Netflix’s Everything Sucks Is a Nostalgia Trip for ’90s Kids
If you’re looking for a new Netflix show to binge—while waiting, seemingly infinitely, for the third season of Stranger Things—Everything Sucks might be it. The show doesn’t drop on the streaming service until February 16, but the first glimpses of it are encouraging. In the latest trailer, we get a snapshot of the characters, their storylines, and, perhaps most excitingly, the rampant ‘90s nostalgia, promising to deliver the ’90s straight to the head in the same way that Stranger Things does the ’80s.
Some of the nostalgic moments in the first trailer include references to Beavis and Butthead, Alanis Morissette, paper fortune tellers, flip-up glasses, and slang like “da bomb,” “all that and a bag of chips,” and “oh snap.” Not to mention, it’s soundtracked by the Cranberries and the Mighty Mighty Bosstones. Plot wise, the show weaves in these ’90s hallmarks as high school freshmen Kate Messner and Luke O’Neil strike up a relationship. As Netflix describes it, Everything Sucks is a “quirky, funny coming of age story that follows two groups of high school misfits… in 1996 Oregon.”
As with Stranger Things, the show may be colored by the decade it’s set in, but its themes are timeless. “The ’90s aspect is surface,” co-creator Ben York Jones told Variety earlier this month. “It’s music, Tamagotchis, it’s snap bracelets, yes, but ultimately the show is about our characters and their interpersonal relationships,” he said. “Human emotions haven’t changed over time, emotions are the same.”
“We come from the world of independent film, and everything we do, we try to make it as honest as possible.

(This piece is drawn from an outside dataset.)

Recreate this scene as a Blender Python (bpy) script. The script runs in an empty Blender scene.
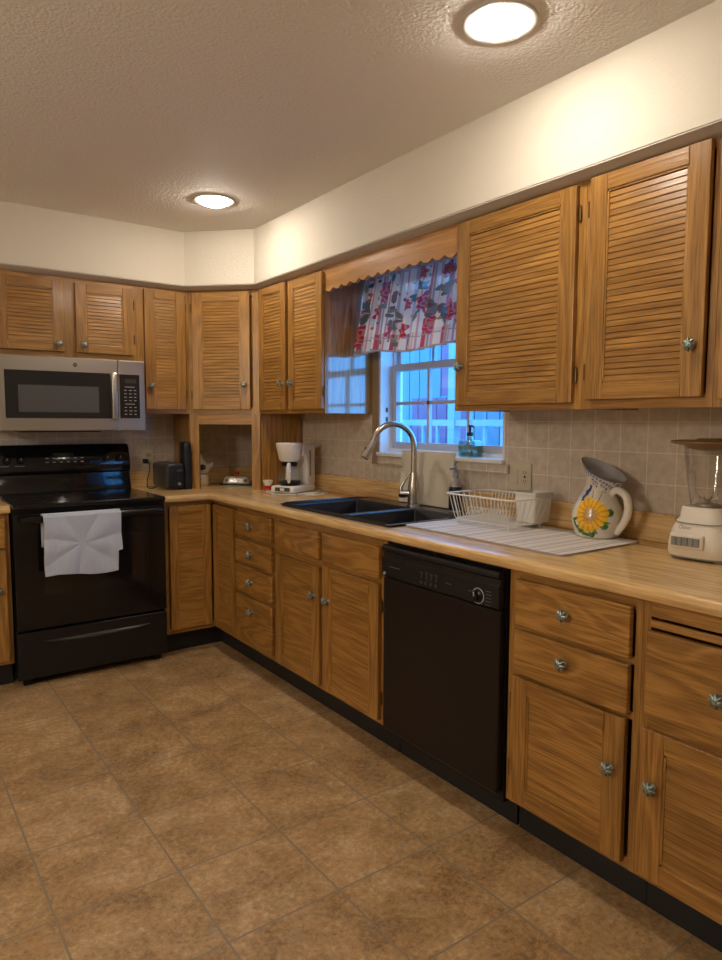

If we’re going to make a show about high school, we wanted to set it in the time we were in high school, which was the ’90s,” co-creator Michael Mohan told Variety. “We knew we could make it the most honest show possible.”
In order to prepare, Jones and Mohan apparently taught a crash course in coming-of-age shows and films to the cast, including having them watch things like Freaks and Geeks, 10 Things I Hate About You, and The Breakfast Club and re-educate themselves on the music of the decade as well. “We all memorized and fell in love with (the Oasis single) ‘Wonderwall,’” actress Sydney Sweeney, who plays the character Emaline, told Variety. “It was one of those songs that, on our wrap day, we started crying and singing out loud as we were riding on the bus back home.”